Sujetos con deseos de descanso, de cultura y esparcimiento, con ansias de progreso material y espiritual, con predilecciones y gustos alimenticios, con sencillos afanes de confort que implican no pasar fríos invernales o calores veraniegos, con ambiciones de vestuario y de automóvil, con inquietudes comunitarias o intelectuales, en fin: con aquello que un sujeto de este siglo en esta parte del mundo tiene derecho a desear y gozar. La tradición de los gobiernos “populistas” –como los estigmatiza el oficialismo- al que Cristina pertenece, ha reconocido siempre derecho a esos deseos. Y eso forja en la memoria colectiva lealtades y huellas duraderas, que el asedio continuo de las cadenas de comunicación de las grandes corporaciones no logra suprimir como ambicionan.

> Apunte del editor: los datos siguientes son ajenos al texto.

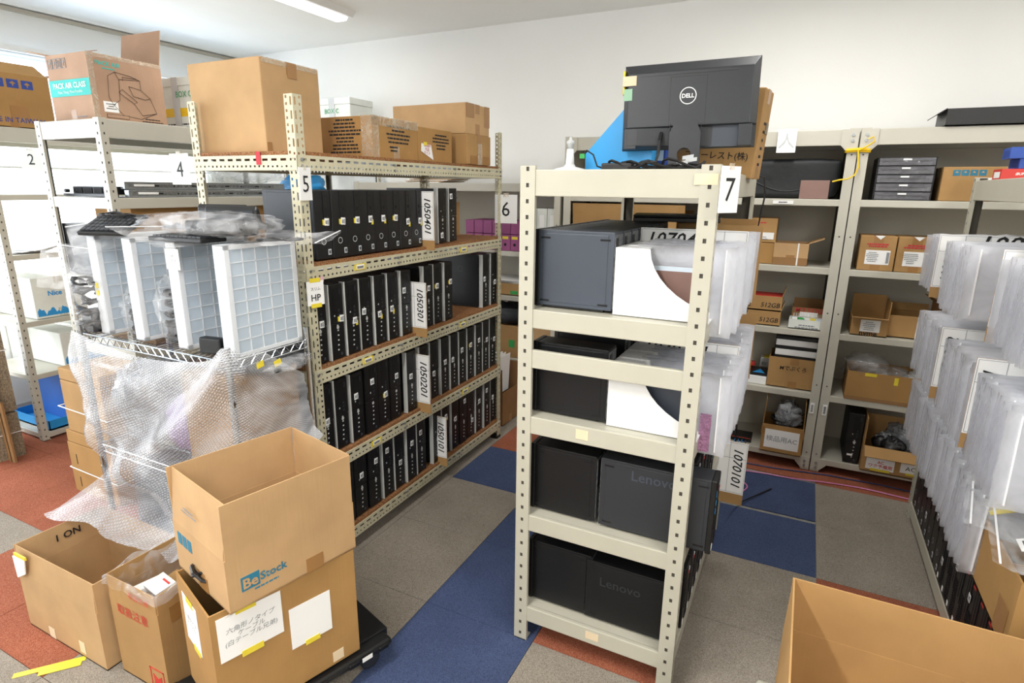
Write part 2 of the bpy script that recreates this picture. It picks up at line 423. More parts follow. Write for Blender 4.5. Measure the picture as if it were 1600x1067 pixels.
# ------------------------------------------------------------------ room shell
XL, XR, YB, YF, ZC = -5.25, 3.6, 4.36, -2.4, 2.93
def floor():
    cols = {}
    def c(ix, iy):                       # ix, iy = tile column / row
        x = -1.264+.5*ix+.25; y = .25+.5*iy+.25
        return x, y
    b = MB()
    b.box(XL, XR, YF, YB, -.05, -.006, 3)
    g = .0012
    rn = random.Random(3)
    ix0 = math.floor((XL+1.264)/.5); ix1 = math.ceil((XR+1.264)/.5)
    named = {}
    def col(x, y):
        # centre of a tile -> carpet colour, as laid in the room
        if x > .236+.0:
            if y > 3.70: return 2
            if y > 2.65: return 1
            if y > 2.2: return 2
            return 1
        if x > -.264:
            if y > 3.70: return 2
            if y > 2.66: return 0
            return 1
        if x > -.764:
            if 1.75 < y < 2.75: return 2
            if y > 3.2: return 2
            if y > 2.75: return 0
            return 1
        if x > -1.264:
            if y > 3.2: return 2
            if y > 1.25: return 0
            return 2 if .75 < y < 1.25 and False else 1
        if x > -1.764:
            if y > 3.25: return 2
            if y > 2.7: return 0
            if 1.0 < y < 1.25 and False: return 2
            return 1 if y > .9 else 2
        if x > -2.264: return 1
        if y < .79 and x > -3.3: return 1
        if x > -3.28: return 2 if y > .7 else 1
        if y < 1.29: return 1
        return 2
    for ix in range(ix0, ix1+1):
        xa = -1.264+.5*ix; xb = xa+.5; off = .253
        if xa > -.3: off = .205
        if xa < -2: off = .292
        for iy in range(-6, 10):
            ya = off+.5*iy; yb = ya+.5
            if -.3 < xa < .2 and ya > 3: ya += .03; yb += .0
            x0, x1, y0, y1 = max(xa, XL), min(xb, XR), max(ya, YF), min(yb, YB)
            if x1-x0 < .01 or y1-y0 < .01: continue
            k = col((xa+xb)/2, (ya+yb)/2)
            b.box(x0+g, x1-g, y0+g, y1-g, -.006, rn.uniform(-.0004, .0004), k)
    # loose tile lying rucked near the front left carton
    struct(b.build('floor', ['cbl', 'cgr', 'cor', 'conc']))
floor()
b = MB(); b.box(XL, XR, YF, YB, ZC, ZC+.1); struct(b.build('ceiling', 'ceil'))
b = MB(); b.box(XL-.1, XR+.1, YB, YB+.1, -.05, ZC+.1); struct(b.build('wall_back', 'wall'))
b = MB(); b.box(XL-.1, XR+.1, YF-.1, YF, -.05, ZC+.1); struct(b.build('wall_front', 'wall'))
b = MB(); b.box(XR, XR+.1, YF, YB, -.05, ZC+.1); struct(b.build('wall_right', 'wall'))
WY = [(-1.9, -.15), (.1, 1.85), (2.1, 3.95)]; WZ0, WZ1 = .35, 2.62
b = MB(); ys = [YF]+[q for w in WY for q in w]+[YB]
for i in range(0, len(ys), 2): b.box(XL-.1, XL, ys[i], ys[i+1], WZ0, WZ1)
b.box(XL-.1, XL, YF, YB, -.05, WZ0); b.box(XL-.1, XL, YF, YB, WZ1, ZC+.1)
struct(b.build('wall_left', 'wall'))
b = MB(); b.box(XL, XL+.03, YF, YB, ZC-.035, ZC-.012); struct(b.build('trim_1', 'panel'))
b = MB(); b.box(XL, XL+.02, YF, YB, 0, .08); struct(b.build('baseboard_left', 'grey'))
b = MB(); b.box(XL, XR, YB-.012, YB, 0, .08); struct(b.build('baseboard_back', 'grey'))
for n, (a, c_) in enumerate(WY, 1):
    b = MB(); f = .04
    b.box(XL-.06, XL+.01, a, a+f, WZ0, WZ1); b.box(XL-.06, XL+.01, c_-f, c_, WZ0, WZ1)
    b.box(XL-.06, XL+.01, a, c_, WZ0, WZ0+f); b.box(XL-.06, XL+.01, a, c_, WZ1-f, WZ1)
    b.box(XL-.05, XL, (a+c_)/2-.02, (a+c_)/2+.02, WZ0, WZ1)
    w = struct(b.build(f'window_{n}', 'white'))
    b = MB(); b.box(XL-.045, XL-.04, a+f, c_-f, WZ0+f, WZ1-f); b.build('pane', 'pane', w)
    t = T('window_blind', ['white slatted blind half lowered over the window nearest the room entrance', 'white slatted blind half lowered over the middle window of the left wall', 'white slatted blind half lowered over the window beside the back wall'][n-1], 'blind', (XL+.07, (a+c_)/2, 1.82))
    b = MB(); L = (c_-a)/2-.02; z = .03
    while z < .80:
        b.slab((-.012, -L, z-.006), (.024, 0, .012), (0, 2*L, 0), (0, 0, .0006)); z += .025
    b.build('slats', 'blind', t)
    b = MB(); b.box(-.015, .015, -L, L, 0, .015); b.build('bottom_rail', 'white', t)
    b = MB(); b.box(-.02, .02, -L, L, .80, .84); b.build('head_rail', 'white', t)
    b = MB()
    for yy in (-L*.6, 0, L*.6): b.tube([(.016, yy, 0), (.016, yy, .8)], .0015, 4)
    b.build('ladder_cord', 'white', t)
# fluorescent fitting on the ceiling
def fitting(x, y0, y1, label):
    t = T('ceiling_light', label, 'ceiling light', (x, (y0+y1)/2, ZC)); L = (y1-y0)/2
    b = MB(); b.prism([(-.12, 0), (.12, 0), (.09, -.035), (-.09, -.035)], 'y', -L, L); b.build('housing', 'white', t)
    b = MB(); b.prism([(-.06, -.036), (.06, -.036), (.045, -.055), (-.045, -.055)], 'y', -L+.02, L-.02); b.build('diffuser', 'tube', t)
fitting(-3.2, 2.35, 3.64, 'slim white fluorescent fitting on the ceiling over the left racks')
for i, (x, y) in enumerate([(-1.2, .2), (1.3, .6), (1.9, 3.0), (-.1, 2.95), (-1.2, -1.6), (1.3, -1.6)]):  # unseen fittings added overhead to brighten the room
    fitting(x, y-.62, y+.62, ['slim white fluorescent fitting over the aisle by the open cartons', 'slim white fluorescent fitting over the right aisle', 'slim white fluorescent fitting near the right end of the back wall', 'slim white fluorescent fitting above the aisle behind the monitor rack', 'slim white fluorescent fitting at the rear left of the room', 'slim white fluorescent fitting at the rear right of the room'][i])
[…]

Nada es absoluto ni ideal, pero cualquiera que no haya resignado su capacidad de pensar a favor de los medios de colonización, puede registrar la enorme cantidad de experiencias simples y sencillas que testimonian que en los años kirchneristas se podía trabajar, vacacionar, comprar (¡y usar!) un aire acondicionado, plantearse una carrera universitaria, andar en automóvil, comer afuera o reformar la vivienda.

         Simplemente eso –y no aberraciones delictivas o fanáticas- es lo que puede contribuir a entender por qué Cristina.